Fue muy complicado, era un trabajo de actuación muy especial. Todos tenían algo de experiencia, porque habría sido muy difícil hacerlo de otra forma y, curiosamente, me dejaron impresionado. Enseguida comprendieron lo que quería. Además, la coach con la que trabajaban, Véronique Ruggia, que interpreta en la película el papel de Françoise -quien golpea su cabeza contra el espejo- siempre estaba con ellos. Para ellos era algo muy divertido asustar a los adultos, cuando decía “corten” todo el mundo se reía, fue un rodaje muy alegre. También había un poco la necesidad de soltarse, estaban encantados de que fuera así. A veces, incluso iban un poco lejos y sobreactuaban, y tenía que decirles: “no hagáis nada, sabéis la mirada que quiero”. Cuando los elegí ya tenían algo especial, no son adolescentes corrientes. Por ejemplo, Luàna Bajrami y Victor Bonnel tienen cabezas muy concretas, cuando vi a Luàna pensé “parece un fantasma japonés, la quiero en la película”. Con esa mirada suya, con cierto estrabismo. Ninguno intentaba ser diferente conmigo, o mostrarse de otro modo, aceptan cómo son y lo muestran así. Son niños muy inteligentes, no están muy lejos de los personajes que interpretan, son niños adelantados, muy bien educados, se les podía dirigir. No importa que estuvieran en la grúa, en la piscina, cuando se pelean… Para ellos era una aventura, un juego perpetuo. Y a mí eso era algo que me asustaba antes de rodar; pensaba que, si no lográbamos ese tono, la película fracasaría. Pero desde el primer día pude contar con ellos, se implicaron mucho, casi más que el resto de profesionales.
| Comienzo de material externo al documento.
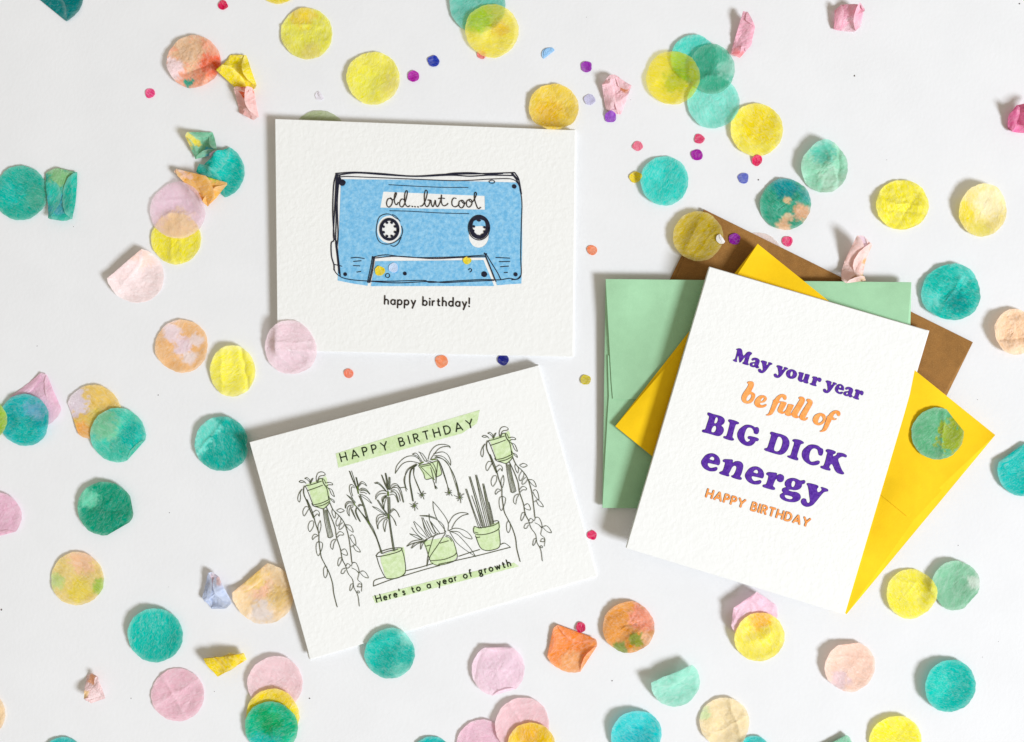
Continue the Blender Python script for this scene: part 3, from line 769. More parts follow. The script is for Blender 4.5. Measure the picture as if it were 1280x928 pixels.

En su anterior película, Irreprochable (2016), la tensión dramática también proviene personas ordinarias que se encuentran, de repente, en situaciones de una gran tensión. ¿Qué hay de atractivo en lo que el ser humano puede cambiar dentro de la cotidianeidad?
Es lo que más me interesa, lo que tengo ganas de hacer, historias con personajes complejos. La protagonista de mi primera película era peligrosa, pero también sentíamos empatía hacia ella; las cosas que pasaba eran complicadas, la sociedad la había marginado. Y aquí, los niños e incluso Pierre son del mismo material, son personajes al margen de la sociedad, que la observan, pero que caminan en un margen. Por eso, como director, empleo el thriller; siempre me ha gustado, desde pequeño, el suspense y el cine de terror. Lo encuentro hermoso. Es un cine que apuesta por los personajes marginales, y a mí eso me gusta. Y, por eso, he disfrutado tanto con ese tipo de cine, yo también me identificaba con esos personajes extraños, que no son de una sola pieza. Por ejemplo, en esta película, nunca intentamos que el personaje de Pierre fuera simpático; no lo es, es alguien complejo, un poco ‘coñazo’: no habla, no se expresa y se aburre mucho en la vida. De alguna manera, este grupo va a llenar su vacío. El único punto de contacto con estos personajes es cuando Luàna le agarra la mano. Pierre es una persona ambigua, que en varias ocasiones atraviesa las normas de la moral, que les sigue a su casa… Y eso me gusta. Además, es un personaje que está bloqueado, pero los niños lo entienden. Así que estos personajes, que no saben nunca con qué pie caminar, me interesan mucho. Por eso provoca tensión y miedo en ambas películas, es lo que tienen en común.
Ya por último, permítame el atrevimiento. Al observar los tatuajes de sus brazos, no he podido dejar de pensar en los del personaje de Laurent Lafitte en la película ¿es deliberado que se parezcan tanto?
La verdad es que sí -ríe-, a lo largo de la película, uno va entregando parte de lo que es, y en este caso, todavía más. Lafitte llegó a decirme, en un momento del rodaje, que Pierre se estaba convirtiendo, cada vez más, en mí. Me dijo: “mi personaje cada vez se parece menos a quien es y mucho más a ti mismo” -reímos-.